The total volume traded increased by 57.1% to 1.29 million units, valued at N31.50 billion, and exchanged in 95,091 deals.

JAPAULGOOLD was the most traded stock by volume at 473.98 million units, while ARADEL was the most traded stock by value at N4.14 billion.

Analyzing by sectors, the Insurance (+3.4%), Banking (+1.4%) and Industrial Goods (+1.3%) indices advanced while the Oil & Gas (-0.2%) and Consumer Goods (-0.1%) indices declined.

As measured by market breadth, market sentiment was neutral (1.0x), as 32 stocks advanced, matching the number of losers. OKOMUOIL (+10.0%) and FIDSON (+9.9%) led the gainers, while DEAPCAP (-10.0%) and LIVINGTRUST (-9.9%) led the laggards.

The uptick reflects a familiar pattern in Nigeria’s financial markets: equities often attract inflows when currency weakness raises expectations of inflation hedges and portfolio rebalancing.

In contrast, the NASD market opened the week with a bearish tilt, as the NASD Securities Index (NSI) declined by 0.21% to close at 3,985.90 points.

Correspondingly, market capitalisation eased by the same margin to settle at N2.38 trillion.

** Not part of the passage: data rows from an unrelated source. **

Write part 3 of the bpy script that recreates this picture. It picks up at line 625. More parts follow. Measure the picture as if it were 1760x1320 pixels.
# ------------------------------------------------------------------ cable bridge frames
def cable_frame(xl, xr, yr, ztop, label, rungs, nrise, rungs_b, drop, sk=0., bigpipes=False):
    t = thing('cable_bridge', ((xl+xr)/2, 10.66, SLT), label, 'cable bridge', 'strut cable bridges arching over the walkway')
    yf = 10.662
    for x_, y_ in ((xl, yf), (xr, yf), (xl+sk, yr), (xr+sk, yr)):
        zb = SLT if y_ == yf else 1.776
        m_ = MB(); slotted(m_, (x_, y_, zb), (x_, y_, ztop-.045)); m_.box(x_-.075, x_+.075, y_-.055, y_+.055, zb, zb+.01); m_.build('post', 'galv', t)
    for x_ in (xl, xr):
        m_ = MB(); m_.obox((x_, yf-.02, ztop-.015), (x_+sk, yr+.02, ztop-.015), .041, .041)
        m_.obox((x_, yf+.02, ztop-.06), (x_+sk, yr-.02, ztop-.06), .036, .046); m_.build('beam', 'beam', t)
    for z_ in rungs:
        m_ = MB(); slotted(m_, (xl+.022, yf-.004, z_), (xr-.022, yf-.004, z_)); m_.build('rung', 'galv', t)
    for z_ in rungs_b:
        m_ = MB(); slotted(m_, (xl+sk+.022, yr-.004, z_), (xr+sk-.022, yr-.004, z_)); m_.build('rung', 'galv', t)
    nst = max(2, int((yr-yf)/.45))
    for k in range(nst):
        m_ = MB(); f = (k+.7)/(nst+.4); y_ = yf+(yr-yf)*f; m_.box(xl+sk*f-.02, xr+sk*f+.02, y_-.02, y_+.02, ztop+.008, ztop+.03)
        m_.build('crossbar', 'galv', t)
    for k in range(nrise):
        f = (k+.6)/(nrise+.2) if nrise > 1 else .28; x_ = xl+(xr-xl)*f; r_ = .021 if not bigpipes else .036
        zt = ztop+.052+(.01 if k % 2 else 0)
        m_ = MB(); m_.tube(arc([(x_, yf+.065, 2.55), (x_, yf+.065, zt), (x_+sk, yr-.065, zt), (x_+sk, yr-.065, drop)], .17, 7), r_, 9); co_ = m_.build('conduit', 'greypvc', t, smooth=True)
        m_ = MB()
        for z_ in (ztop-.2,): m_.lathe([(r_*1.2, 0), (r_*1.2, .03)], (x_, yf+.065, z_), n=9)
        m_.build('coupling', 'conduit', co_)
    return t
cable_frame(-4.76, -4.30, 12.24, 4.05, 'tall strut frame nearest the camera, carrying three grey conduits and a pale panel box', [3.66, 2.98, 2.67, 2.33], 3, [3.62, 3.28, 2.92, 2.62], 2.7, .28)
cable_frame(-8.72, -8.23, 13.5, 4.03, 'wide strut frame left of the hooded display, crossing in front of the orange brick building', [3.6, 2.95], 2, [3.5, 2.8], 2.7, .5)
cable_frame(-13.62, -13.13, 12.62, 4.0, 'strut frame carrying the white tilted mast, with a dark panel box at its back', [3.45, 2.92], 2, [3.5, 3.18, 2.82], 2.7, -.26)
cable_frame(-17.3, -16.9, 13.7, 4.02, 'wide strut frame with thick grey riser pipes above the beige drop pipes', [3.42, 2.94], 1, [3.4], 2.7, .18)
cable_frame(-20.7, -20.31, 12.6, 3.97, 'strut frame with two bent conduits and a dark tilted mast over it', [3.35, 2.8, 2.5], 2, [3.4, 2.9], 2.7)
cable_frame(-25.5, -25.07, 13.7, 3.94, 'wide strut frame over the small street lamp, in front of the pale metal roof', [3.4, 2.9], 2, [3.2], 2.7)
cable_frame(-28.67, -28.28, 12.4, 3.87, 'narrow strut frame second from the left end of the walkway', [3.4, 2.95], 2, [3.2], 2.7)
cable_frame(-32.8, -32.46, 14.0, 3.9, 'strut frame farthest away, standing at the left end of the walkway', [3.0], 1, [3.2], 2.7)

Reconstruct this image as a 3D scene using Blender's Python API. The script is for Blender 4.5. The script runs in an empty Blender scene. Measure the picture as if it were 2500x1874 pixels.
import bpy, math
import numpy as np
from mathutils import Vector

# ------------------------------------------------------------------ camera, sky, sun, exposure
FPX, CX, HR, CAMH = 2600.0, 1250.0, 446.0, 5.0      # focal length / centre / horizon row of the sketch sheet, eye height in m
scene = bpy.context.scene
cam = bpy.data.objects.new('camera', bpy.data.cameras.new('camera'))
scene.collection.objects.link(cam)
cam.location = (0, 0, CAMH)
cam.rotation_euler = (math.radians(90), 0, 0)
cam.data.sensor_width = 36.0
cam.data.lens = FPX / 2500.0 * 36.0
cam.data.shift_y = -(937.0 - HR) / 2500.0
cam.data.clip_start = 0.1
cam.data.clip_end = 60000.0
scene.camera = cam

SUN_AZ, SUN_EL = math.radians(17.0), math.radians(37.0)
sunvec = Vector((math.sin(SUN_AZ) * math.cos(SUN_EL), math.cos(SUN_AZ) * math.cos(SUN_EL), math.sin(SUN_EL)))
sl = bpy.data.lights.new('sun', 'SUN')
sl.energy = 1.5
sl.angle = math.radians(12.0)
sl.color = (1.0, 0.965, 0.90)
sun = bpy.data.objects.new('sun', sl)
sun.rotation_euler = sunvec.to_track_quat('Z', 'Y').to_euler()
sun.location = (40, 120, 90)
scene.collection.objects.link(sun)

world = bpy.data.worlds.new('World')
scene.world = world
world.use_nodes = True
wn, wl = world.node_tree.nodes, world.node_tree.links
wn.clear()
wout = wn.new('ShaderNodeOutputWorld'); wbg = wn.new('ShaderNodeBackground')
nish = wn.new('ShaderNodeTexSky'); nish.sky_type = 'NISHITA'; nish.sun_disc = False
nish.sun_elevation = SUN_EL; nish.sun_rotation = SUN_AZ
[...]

Market activity was mixed, with traded volume surging by 99.77% to 7.30mn units, while transaction value fell by 26.81% to N61.83mn.

SDCBANCO (+1.00%) emerged as the sole gainer, while Central Securities Clearing System Plc (-5.64%) led the laggards

Meanwhile, the naira’s renewed decline, underscoring lingering foreign exchange supply constraints and cautious sentiment in the currency market.

The divergence between a rising stock market and a softening currency highlights the complex balancing act facing policymakers, as investors weigh growth prospects against exchange rate volatility.

The official FX rate depreciated by 0.2% to N1,343.50/US$ from N1,340.00/US$1, coming off last weeks 4.48% w/w gains at the NFEM window.

On the external front, the Central Bank of Nigeria’s (CBN) published gross foreign reserves increased to US$48.50bn, representing a 1.16% w/w accretion (US$555.38mn) as of February 17, 2026.

The improvement in reserves aligns with the positive net FX flows recorded during the week and continued foreign investor participation.